In considering contradictions to big time athletics I was lucky to attend a program that influenced good grades and academic success. I believe that we were treated as fairly as any other sport at Kent and if we weren’t then I was unaware. Eitzens’ solution to this situation begins with the changes in the administration of sport and the education of athletes. Only those students with the potential to compete as students should be admitted. Neither special treatment nor academic curriculum for athletics should be allowed or permitted. The making of student fees to be directed toward women’s sports and minor men’s programs to achieve greater equity. The limited spending on equipment and athletes receiving fair compensation for the revenue they generate.
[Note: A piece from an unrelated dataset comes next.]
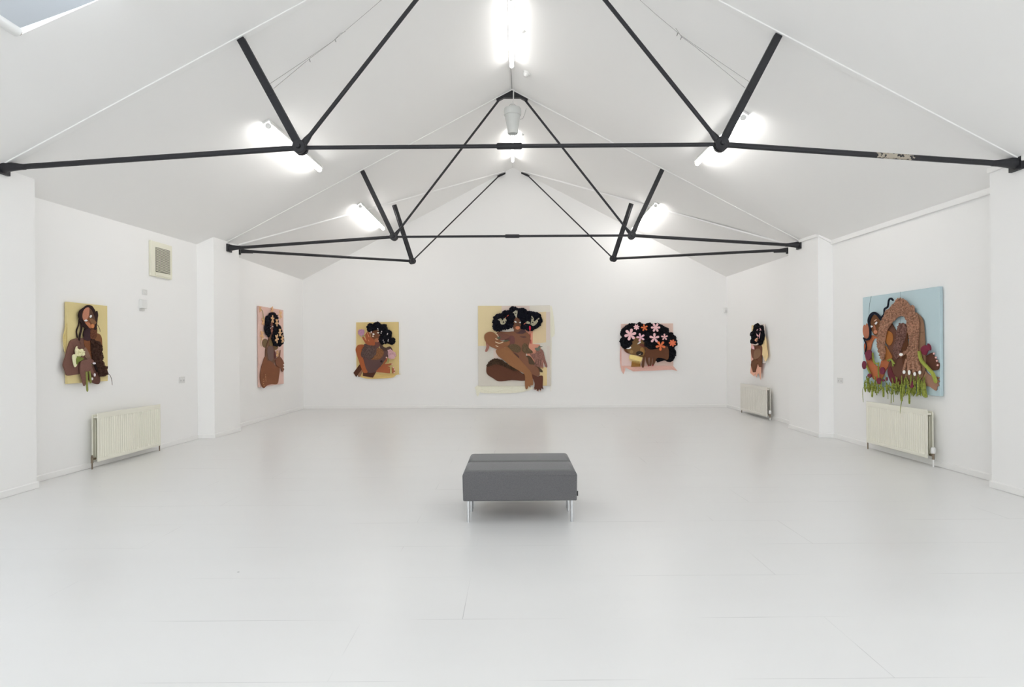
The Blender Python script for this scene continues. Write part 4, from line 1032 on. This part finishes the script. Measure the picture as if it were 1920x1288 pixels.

Athletes receive stipend and paid trips during holidays and for parent’s two paid trips to see their sons/daughters annually. Another alternative Eitzen feels will be implemented, eventually, is the money generated from TV. and bowl/tournament appearances going to fewer teams. These fewer teams would be commercialized for the elite athletes as a developmental program for big time sports teams. This, Eitzen feels, removes the hypocrisy of big time sports with the educational mission.